The “Beras Natal” (Beras = Rice, Natal = Christmas) flights are something that is unique to Papua. Churches and villages purchase literally tons of rice for their Christmas celebrations and the MAF facility in Wamena has stacks and stacks of rice waiting to go out to villages. During Christmas, churches in the interior will have a celebration where they have a “bakar batu” (“bakar” = fire, bake, grill, cook and “batu” = rock). They get an outdoor fire going and everyone brings a rock about as big as a softball and tosses it into the fire. As the rocks get hot, some of them pop and explode! When they are hot enough, they are transferred to the pit that has been dug out of the ground. Here, they layer the rocks with banana leaves and the food, which can have meats, like prized pork, or for the poorer people, chicken; sweet potatoes, sweet potato leaves and other leafy vegetables, and sayur lilin (“vegetable candle,” because it looks like a wax candle) and all get steam cooked together. You could think of it as a giant crock pot meal. If the rice makes it to the village, it would be cooked separately in huge pots of the five gallon size or so.

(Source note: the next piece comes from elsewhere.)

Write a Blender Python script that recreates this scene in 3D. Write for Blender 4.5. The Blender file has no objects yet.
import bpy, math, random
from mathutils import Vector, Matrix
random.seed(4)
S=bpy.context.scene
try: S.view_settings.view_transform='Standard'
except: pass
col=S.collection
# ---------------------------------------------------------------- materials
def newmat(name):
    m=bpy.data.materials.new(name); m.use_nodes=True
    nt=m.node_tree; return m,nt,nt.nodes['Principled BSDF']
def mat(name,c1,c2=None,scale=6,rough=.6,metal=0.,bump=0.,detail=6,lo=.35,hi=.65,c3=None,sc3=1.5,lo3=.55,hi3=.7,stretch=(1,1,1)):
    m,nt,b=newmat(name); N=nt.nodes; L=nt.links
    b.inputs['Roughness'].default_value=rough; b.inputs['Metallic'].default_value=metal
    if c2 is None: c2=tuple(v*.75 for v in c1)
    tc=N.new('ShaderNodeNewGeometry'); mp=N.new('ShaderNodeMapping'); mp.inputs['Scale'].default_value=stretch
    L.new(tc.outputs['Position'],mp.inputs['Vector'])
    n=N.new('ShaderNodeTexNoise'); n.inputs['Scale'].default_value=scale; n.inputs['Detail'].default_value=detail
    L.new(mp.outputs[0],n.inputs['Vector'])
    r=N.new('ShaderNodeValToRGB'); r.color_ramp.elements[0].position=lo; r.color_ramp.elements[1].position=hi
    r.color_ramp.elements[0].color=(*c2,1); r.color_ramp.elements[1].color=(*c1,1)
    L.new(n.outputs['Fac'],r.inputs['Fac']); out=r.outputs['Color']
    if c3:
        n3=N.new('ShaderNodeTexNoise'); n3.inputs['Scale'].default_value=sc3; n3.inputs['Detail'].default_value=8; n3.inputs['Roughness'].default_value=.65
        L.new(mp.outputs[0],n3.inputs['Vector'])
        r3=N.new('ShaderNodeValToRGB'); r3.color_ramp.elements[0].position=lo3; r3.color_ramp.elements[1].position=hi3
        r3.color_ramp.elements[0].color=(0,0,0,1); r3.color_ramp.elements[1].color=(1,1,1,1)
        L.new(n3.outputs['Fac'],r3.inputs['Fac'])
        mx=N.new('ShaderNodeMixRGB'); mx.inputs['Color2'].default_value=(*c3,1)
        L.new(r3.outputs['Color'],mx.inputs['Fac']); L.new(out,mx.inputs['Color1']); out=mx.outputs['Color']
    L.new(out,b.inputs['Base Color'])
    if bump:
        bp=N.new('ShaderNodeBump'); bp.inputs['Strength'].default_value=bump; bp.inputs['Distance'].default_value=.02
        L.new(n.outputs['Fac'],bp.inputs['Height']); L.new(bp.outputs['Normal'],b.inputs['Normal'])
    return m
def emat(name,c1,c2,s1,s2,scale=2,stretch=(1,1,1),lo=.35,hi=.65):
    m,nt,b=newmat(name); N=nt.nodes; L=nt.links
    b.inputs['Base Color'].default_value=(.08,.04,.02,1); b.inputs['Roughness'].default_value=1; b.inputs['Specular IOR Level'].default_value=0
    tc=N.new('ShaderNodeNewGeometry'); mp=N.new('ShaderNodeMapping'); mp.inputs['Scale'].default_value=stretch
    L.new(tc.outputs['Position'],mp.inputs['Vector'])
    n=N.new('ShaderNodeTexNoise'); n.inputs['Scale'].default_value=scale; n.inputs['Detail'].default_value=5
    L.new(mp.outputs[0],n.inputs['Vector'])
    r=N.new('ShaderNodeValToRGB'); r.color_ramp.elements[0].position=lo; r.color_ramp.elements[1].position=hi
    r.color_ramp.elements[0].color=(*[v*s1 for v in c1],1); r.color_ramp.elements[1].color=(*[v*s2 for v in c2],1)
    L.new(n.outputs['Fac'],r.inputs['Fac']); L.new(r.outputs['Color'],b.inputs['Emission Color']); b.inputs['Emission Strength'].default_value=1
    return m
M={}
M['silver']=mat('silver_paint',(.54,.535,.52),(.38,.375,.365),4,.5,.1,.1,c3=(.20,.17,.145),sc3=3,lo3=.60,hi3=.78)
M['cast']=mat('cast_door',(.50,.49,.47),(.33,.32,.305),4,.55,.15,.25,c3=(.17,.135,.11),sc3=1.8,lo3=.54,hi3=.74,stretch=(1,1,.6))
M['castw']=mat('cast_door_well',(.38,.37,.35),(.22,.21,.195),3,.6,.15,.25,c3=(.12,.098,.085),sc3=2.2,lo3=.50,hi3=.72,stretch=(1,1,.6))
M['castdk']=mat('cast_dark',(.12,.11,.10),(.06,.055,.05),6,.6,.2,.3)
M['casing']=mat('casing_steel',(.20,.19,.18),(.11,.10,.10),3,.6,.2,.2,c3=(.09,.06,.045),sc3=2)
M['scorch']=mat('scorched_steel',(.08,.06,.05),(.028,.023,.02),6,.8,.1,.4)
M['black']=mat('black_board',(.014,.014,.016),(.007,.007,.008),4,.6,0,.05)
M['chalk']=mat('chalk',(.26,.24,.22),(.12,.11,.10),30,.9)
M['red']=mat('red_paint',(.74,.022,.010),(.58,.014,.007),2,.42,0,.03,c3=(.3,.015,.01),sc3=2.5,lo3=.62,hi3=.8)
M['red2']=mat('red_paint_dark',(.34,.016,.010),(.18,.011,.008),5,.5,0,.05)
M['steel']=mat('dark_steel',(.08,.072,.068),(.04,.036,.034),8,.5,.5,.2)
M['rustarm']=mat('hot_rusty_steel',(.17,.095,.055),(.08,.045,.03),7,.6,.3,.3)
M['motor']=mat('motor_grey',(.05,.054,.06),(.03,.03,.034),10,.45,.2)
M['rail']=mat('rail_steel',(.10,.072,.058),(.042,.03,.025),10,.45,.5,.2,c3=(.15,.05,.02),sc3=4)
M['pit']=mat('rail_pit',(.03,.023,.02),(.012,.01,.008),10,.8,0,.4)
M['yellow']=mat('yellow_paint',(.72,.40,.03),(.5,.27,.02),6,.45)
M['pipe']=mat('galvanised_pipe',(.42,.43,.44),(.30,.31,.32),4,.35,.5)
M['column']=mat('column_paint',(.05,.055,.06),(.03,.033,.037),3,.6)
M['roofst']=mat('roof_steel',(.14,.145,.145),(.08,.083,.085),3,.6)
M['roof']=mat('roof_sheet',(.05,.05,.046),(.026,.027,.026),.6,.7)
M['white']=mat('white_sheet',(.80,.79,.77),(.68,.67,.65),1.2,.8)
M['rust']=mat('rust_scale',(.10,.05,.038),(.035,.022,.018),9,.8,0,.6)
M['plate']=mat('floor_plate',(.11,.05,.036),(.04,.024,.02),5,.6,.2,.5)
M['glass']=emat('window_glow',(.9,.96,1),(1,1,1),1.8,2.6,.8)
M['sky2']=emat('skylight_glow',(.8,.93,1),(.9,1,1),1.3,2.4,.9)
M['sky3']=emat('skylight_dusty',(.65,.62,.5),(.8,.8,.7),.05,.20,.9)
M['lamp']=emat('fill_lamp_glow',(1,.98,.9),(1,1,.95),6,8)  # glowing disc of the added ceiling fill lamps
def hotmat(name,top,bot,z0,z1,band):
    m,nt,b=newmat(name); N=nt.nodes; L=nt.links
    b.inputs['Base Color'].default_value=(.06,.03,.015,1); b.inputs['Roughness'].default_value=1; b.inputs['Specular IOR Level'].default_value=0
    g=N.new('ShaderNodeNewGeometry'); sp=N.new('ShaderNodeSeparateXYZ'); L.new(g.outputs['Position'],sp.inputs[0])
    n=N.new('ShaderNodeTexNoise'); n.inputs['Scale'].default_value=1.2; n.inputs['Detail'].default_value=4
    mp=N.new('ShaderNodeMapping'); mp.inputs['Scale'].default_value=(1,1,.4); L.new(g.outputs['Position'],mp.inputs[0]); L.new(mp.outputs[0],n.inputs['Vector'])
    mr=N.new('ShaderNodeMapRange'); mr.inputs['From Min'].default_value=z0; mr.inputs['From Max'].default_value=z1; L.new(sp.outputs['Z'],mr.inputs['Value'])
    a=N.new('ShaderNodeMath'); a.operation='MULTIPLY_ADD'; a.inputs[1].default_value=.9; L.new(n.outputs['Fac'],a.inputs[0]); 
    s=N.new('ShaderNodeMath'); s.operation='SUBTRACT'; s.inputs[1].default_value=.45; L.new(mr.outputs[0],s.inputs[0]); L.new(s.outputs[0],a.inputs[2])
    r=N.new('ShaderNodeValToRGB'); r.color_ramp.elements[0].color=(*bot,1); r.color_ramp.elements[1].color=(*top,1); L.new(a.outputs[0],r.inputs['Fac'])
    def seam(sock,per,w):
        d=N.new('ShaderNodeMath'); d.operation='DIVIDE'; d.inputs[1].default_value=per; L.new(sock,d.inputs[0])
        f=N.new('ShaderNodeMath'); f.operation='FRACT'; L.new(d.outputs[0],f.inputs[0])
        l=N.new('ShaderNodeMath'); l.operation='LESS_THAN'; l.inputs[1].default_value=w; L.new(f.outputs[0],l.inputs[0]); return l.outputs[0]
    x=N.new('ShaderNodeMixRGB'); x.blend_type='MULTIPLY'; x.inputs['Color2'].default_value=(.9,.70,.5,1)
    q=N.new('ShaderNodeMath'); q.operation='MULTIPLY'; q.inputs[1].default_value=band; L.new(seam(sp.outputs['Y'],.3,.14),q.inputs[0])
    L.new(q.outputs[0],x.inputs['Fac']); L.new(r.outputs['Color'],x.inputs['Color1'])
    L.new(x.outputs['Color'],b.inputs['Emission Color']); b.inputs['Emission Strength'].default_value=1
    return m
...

These celebrations could be as small as a local church congregation of 50 to 100 people up to a whole village composed of several separate neighborhoods coming together, with hundreds to a couple thousand people. After everyone has gathered and helped assemble the “bakar batu” and it is slow cooking away, they gather together for a worship service that usually includes singing, praying and a message from God’s Word, and more singing.

After the worship service, the top layers of banana leaf are peeled off the “bakar batu” to reveal the delicacies below and everyone is served a scrumptious and bountiful feast!

I’ll attach a few pictures that I took of yesterday’s “beras Natal” flights I did to Darakma and Silimo in one of our Kodiaks, PK-MEC. Each of the big sacks of rice is 50 kg or 110 pounds. At Darakma, I delivered 670 kg of rice, or 1,477 pounds. At Silimo, it was 750 kg, or 1,653 pounds of rice.

As a pilot, sometimes it seems tedious to fly and unload all of this rice. But, when I imagine the festivities that it will contribute to surrounding the celebrations of our Lord’s birth, it becomes a joy.